The Language That Outlasted Empires
When linguists want to understand what Proto-Indo-European — the ancient mother tongue of most European languages — might have sounded like, they study Lithuanian. Not Latin. Not Sanskrit. Lithuanian. Among all living European languages, it has changed the least from the reconstructed ancestor tongue spoken roughly 6,000 years ago. That antiquity runs deep into the names.
Lithuania was also the last pagan nation in Europe. While the rest of the continent had converted to Christianity by the early Middle Ages, the Grand Duchy of Lithuania held on to its Baltic gods — Perkūnas the thunder god, Laima the goddess of fate — until 1387. That's a 1,000-year head start on maintaining pre-Christian naming traditions that other European cultures lost centuries earlier.
Built from Two Parts
Traditional Lithuanian names are compound words. Two Baltic elements fused together, each with a distinct meaning, forming a name that reads almost like a title. Mindaugas combines minda (to think, to remember) with -daugas (great, much). Kęstutis joins kęsti (to endure) with -tautis (of the people). Vytautas means something close to "one who drives away the enemy folk." These weren't arbitrary sounds — they were statements.
Vytautas — "one who drives away the enemy people," name of Lithuania's greatest grand duke
The suffix patterns are consistent enough that a native speaker reads gender immediately. Male names in the nominative case end in -as, -is, or -us: Mindaugas, Kęstutis, Algis, Lukas. Female names end in -a or -ė: Birutė, Rasa, Eglė, Gintarė. That -ė ending — pronounced like "ay" in "they" — is nearly unique to Lithuanian among all world languages. Lithuanian is one of the few modern languages where names decline through seven grammatical cases, so the ending changes depending on where in a sentence the name falls.
No Other European Language Does Surnames Like This
The same family name takes a different form depending on whether you're the father, the unmarried daughter, or the married daughter. A man named Žukauskas has children with three different surnames — his son is Žukauskas, his unmarried daughter is Žukauskaitė, his married daughter is Žukauskienė. Same root. Three endings. One family.

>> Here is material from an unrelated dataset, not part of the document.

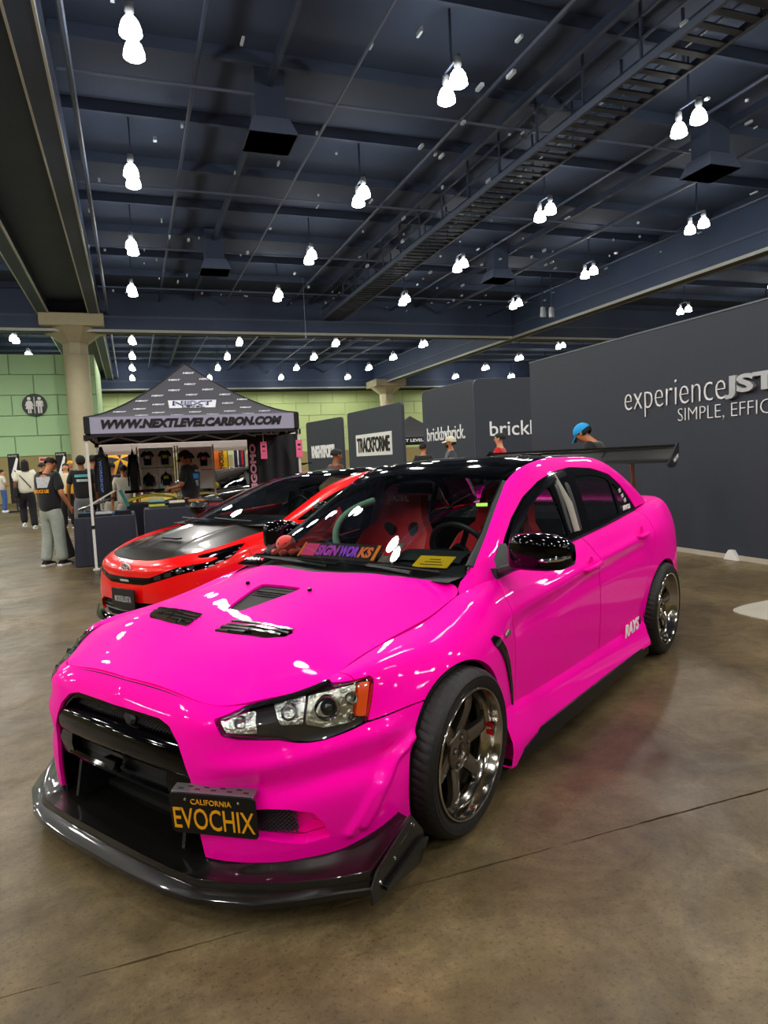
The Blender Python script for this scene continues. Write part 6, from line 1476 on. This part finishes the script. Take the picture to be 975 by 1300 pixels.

Base form, ends in -as, -is, or -us
- Kazlauskas
- Petraitis
- Kavaliauskas
Suffix -aitė, -ytė, or -utė
- Kazlauskaitė
- Petraitytė
- Kavaliauskaité
Suffix -ienė replaces original ending
- Kazlauskienė
- Petraitienė
- Kavaliauskienė
This is still how Lithuanian names work today — required on official documents and legal records. The system preserves family lineage while marking gender and marital status through grammar. No other modern European country has anything comparable built this deep into its naming law.
Pagan Roots and Living Myths
The name Eglė — meaning "spruce tree" — carries more cultural weight in Lithuania than almost any other given name. It comes from the folk tale of Eglė the Queen of Serpents, one of the oldest surviving Baltic myths, in which a young woman marries a sea serpent king and is eventually transformed into a spruce tree along with her children. Parents still name daughters Eglė. Not despite that ending, but because of it.
Amber runs through Lithuanian naming for similar reasons. Lithuania sits on the Baltic coast, historically one of the world's richest amber deposits. Gintaras (male) and Gintarė (female) have been given since at least the medieval period — a direct connection between coastline and naming tradition that no legislation introduced and none has broken.
If you're building a Baltic or historical European setting, our Celtic name generator covers another ancient pre-Christian naming tradition with similar depth — worth comparing the two alongside each other.
Common Questions
Why do Lithuanian women have different surnames than their fathers or brothers?
Because Lithuanian surname endings are grammatically gendered and, for women, reflect marital status. An unmarried woman takes a -aitė, -ytė, or -utė suffix; after marriage, the ending changes to -ienė. This is a feature of Lithuanian inflectional grammar — the language itself demands these distinctions, not just social convention.
What are the special characters in Lithuanian names and how do you pronounce them?
Lithuanian uses nine diacritical characters: ą, ę, į, ų (long or historically nasal vowels), ū (long "oo"), ė (like "ay" in "they" — nearly unique to Lithuanian), č ("ch"), š ("sh"), and ž ("zh" as in "measure"). These appear in passports and official documents and cannot be substituted with plain letter equivalents without changing the name.
What is the most famous name from Lithuanian mythology?
Eglė — meaning "spruce tree" — is almost certainly the most culturally significant. It comes from "Eglė the Queen of Serpents," a folk tale older than Lithuania's written history, in which the heroine is transformed into a spruce at the story's end. The name has been given continuously since and remains a popular choice in Lithuania today.